All the events he had feared most, and with good cause, had come to pass. Right, left, and center, his long defensive line was coming apart with the suddenness of a shaky split-rail fence in the path of a flood. His right at Mill Springs had been smashed, the survivors scattering
deep into Tennessee while Buell inched toward Bowling Green with 40,000 effectives opposing Hardee’s 14,000. The loss of Henry and its railroad bridge, with Federal gunboats making havoc up the river to his rear, had split his center from his left, outflanking Columbus and Bowling Green and rendering both untenable. When Donelson fell, as he expected in short order, the gunboats would continue up the Cumberland as they had done up the Tennessee, forcing the fall of Nashville, his main depot of supplies, and cutting off the Army of Central Kentucky from the southern bank.
This left him two choices, both unwelcome. With his communications disrupted and his lines of reinforcement snapped, he could stand and fight against the odds, opposing two converging armies, each one larger than his own. Or he could retreat and save his army while there was time, consolidating south of the river to strike back when the chance came. Whichever he did, one thing was clear: the choice must be made quickly. All those sight-drafts he had signed were coming due at once. The long winter’s bluff was over. The uses of psychological warfare were exhausted. He was faced now with the actual bloody thing.
He called at once a council of war to confer with his two ranking generals. One was Hardee, commander of the center, whose prominent forehead seemed to bulge with knowledge left over from what he had packed into the
Tactics
. The other was Beauregard. The hero of Sumter and Manassas had arrived three days ago; but there were no fifteen regiments in his train, only a handful of staff officers. Davis had long since warned that he could spare no more soldiers, and he meant it. But apparently he could spare this one, whom many considered the finest soldier of them all, and by sparing him solve the double problem of removing the Creole’s busy pen from the proximity of Richmond and silencing those critics who cried that the President had no thought for the western front.
Beauregard had come to Kentucky believing that Johnston was about to take the offensive with 70,000 men. When he arrived and learned the truth he reacted with a horror akin to that of Crittenden at Zollicoffer’s rashness, and like Crittenden he at first proposed an immediate withdrawal. By the time of the council of war, however, he had managed to absorb the shock. His mercurial spirits had risen to such an extent, in fact, that the news of the fall of Henry only increased his belligerency. At the council, held in his hotel room on the afternoon of the 7th—the general was indisposed, down with a cold while convalescing from a throat operation he had undergone just before leaving Virginia—he proposed in a husky voice that Johnston concentrate all his troops at Donelson, defeat Grant at that place, then turn on Buell and send him reeling back to the Ohio.

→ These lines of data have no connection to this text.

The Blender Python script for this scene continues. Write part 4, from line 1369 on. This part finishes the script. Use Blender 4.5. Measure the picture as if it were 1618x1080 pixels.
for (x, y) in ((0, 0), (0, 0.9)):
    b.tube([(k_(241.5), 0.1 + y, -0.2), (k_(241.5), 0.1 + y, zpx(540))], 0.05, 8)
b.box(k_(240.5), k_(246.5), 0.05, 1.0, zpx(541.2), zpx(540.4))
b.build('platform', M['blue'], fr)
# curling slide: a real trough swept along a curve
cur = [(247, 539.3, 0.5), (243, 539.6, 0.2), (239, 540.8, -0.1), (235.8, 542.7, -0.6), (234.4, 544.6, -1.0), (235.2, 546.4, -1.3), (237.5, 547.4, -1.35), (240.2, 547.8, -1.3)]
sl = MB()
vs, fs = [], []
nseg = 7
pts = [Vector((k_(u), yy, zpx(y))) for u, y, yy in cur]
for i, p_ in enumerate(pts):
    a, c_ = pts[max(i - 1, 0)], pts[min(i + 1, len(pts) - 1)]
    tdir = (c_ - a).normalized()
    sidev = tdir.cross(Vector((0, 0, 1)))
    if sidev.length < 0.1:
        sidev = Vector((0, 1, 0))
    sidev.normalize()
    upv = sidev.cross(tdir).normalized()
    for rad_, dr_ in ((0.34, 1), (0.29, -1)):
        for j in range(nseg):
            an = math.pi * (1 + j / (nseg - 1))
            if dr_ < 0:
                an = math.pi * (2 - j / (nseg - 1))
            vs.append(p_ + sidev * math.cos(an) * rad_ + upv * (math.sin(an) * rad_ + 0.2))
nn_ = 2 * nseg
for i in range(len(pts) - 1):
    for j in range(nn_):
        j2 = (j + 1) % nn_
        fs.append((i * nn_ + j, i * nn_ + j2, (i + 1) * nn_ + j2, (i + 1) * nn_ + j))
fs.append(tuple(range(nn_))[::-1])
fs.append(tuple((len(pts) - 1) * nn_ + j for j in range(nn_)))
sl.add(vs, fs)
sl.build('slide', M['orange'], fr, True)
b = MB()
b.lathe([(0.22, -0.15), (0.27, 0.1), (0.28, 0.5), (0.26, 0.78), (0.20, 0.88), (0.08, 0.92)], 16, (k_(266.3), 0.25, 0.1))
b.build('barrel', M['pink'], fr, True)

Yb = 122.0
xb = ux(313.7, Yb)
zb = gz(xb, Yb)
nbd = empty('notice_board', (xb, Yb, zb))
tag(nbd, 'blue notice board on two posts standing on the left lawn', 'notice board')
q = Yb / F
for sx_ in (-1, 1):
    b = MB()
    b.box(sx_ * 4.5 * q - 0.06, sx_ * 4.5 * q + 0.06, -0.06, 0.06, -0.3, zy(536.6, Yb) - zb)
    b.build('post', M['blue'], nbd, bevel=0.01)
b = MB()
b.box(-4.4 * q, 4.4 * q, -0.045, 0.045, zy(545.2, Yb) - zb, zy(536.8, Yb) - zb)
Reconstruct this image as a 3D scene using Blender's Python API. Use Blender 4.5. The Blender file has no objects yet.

Johnston shook his head. He could not see it. To give all his
attention to Grant would mean abandoning Nashville to Buell, and the loss of that transportation hub, with its accumulation of supplies, would mean the loss of subsistence for his army. Even if that army emerged victorious at Donelson—which was by no means certain, since Grant might well be knocking at the gate already, his invincible ironclads out in front and his numbers doubled by reinforcements from Missouri and Illinois—it would then find Buell astride its communications, possessed of its base, twice its strength, and fresh for fighting. Johnston’s army was all that stood between the Federals and the conquest of the Mississippi Valley. To risk its loss was to risk the loss of the Valley, and to lose the Valley, Johnston believed, was to lose the war in the West. It was like the poem about the horseshoe nail: Fort Henry was the nail.
Beauregard at last agreed. Along with Hardee he signed his name approving the document by which Johnston informed Richmond that, Henry having fallen and Donelson being about to fall, the army at Bowling Green would have to retreat behind the Cumberland. For the present at least, Kentucky must be given up.
Preparations for the evacuation began at once. Four days later, with Buell still inching forward, the retrograde movement began. The garrison at Donelson was expected to hold out as long as possible, keeping Grant off Hardee’s flank and rear, then slip away, much as Tilghman’s infantry had slipped away from Henry, to join the main body around Nashville. Beauregard was up and about by then, helping all he could, but Johnston had a special use for him. Columbus, being outflanked, must also be abandoned. Severed already from headquarters control, it required a high-ranking leader who could exercise independent command. That meant Beauregard. After a final conference with Johnston, who reached Nashville with the van of his army one week after the council of war at Bowling Green, he started for Columbus. His instructions empowered him to give up that place, if in his judgment it was necessary or advisable to do so, then fall back to Island Ten, where the Mississippi swung a lazy S along the Tennessee line, and to Fort Pillow, another sixty airline miles downriver.